Tuning the phase structure and mechanical performance of magnesium oxychloride cements by curing temperature and H2O/MgCl2 ratio

The curing temperature and H2O/MgCl2 mole ratio are the two main factors that affect the structure and mechanical performance of the magnesium oxychloride (MOC) cement. In this work, different curing temperatures and H2O/MgCl2 mole ratios were used to synthesize MOC cement. The structure of the MOC cement samples was characterized by X-ray diffraction (XRD) and scanning electron microscopy (SEM). The mechanical performance of the samples was also evaluated. The results indicated that the effect of curing temperature on the phase structure and mechanical performance of the MOC cement was closely involved with the H2O/MgCl2 mole ratio in the MgO-MgCl2-H2O ternary system.
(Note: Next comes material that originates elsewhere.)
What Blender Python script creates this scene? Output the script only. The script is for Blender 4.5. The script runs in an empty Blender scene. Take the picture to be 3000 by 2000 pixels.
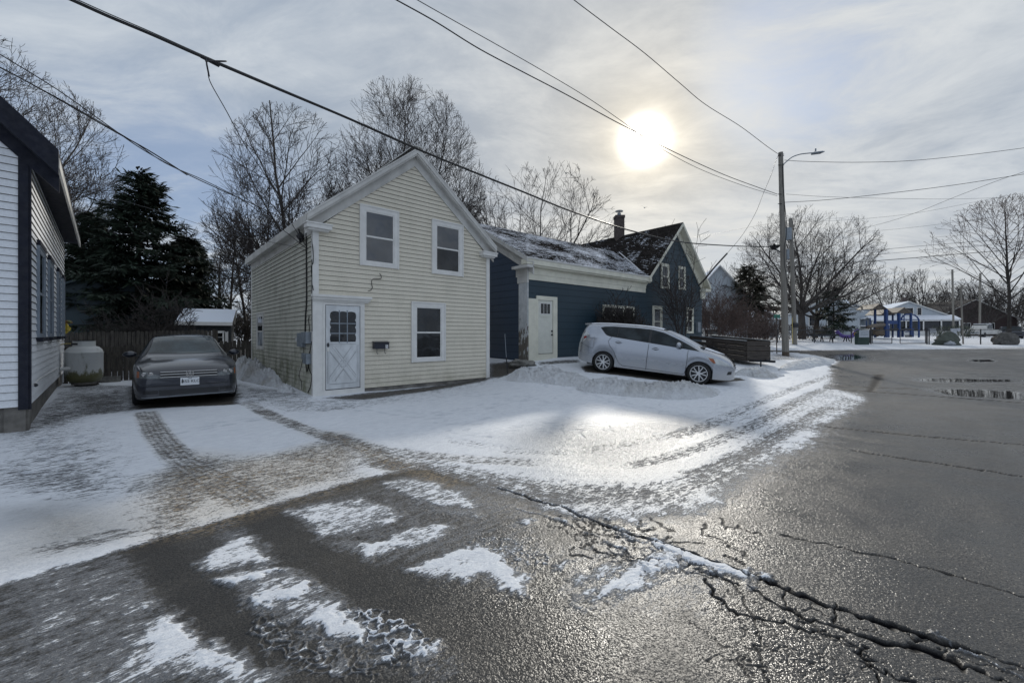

As for the mechanical properties, the compression strength was closely related to the phase structure and microstructure. When cured at 25 °C, the MOC with the H2O/MgCl2 mole ratio of 11 possessed a more dense microstructure, and higher compression strength (36.95 MPa) as compared with the MOC with the H2O/MgCl2 mole ratio of 20 (16.19 MPa). When cured at 40 °C, the MOC with the H2O/MgCl2 mole ratio of 13 exhibited more phase 5 structure, and higher compression strength (50.84 MPa) as compared with the MOC with the H2O/MgCl2 mole ratio of 20 (4.35 MPa).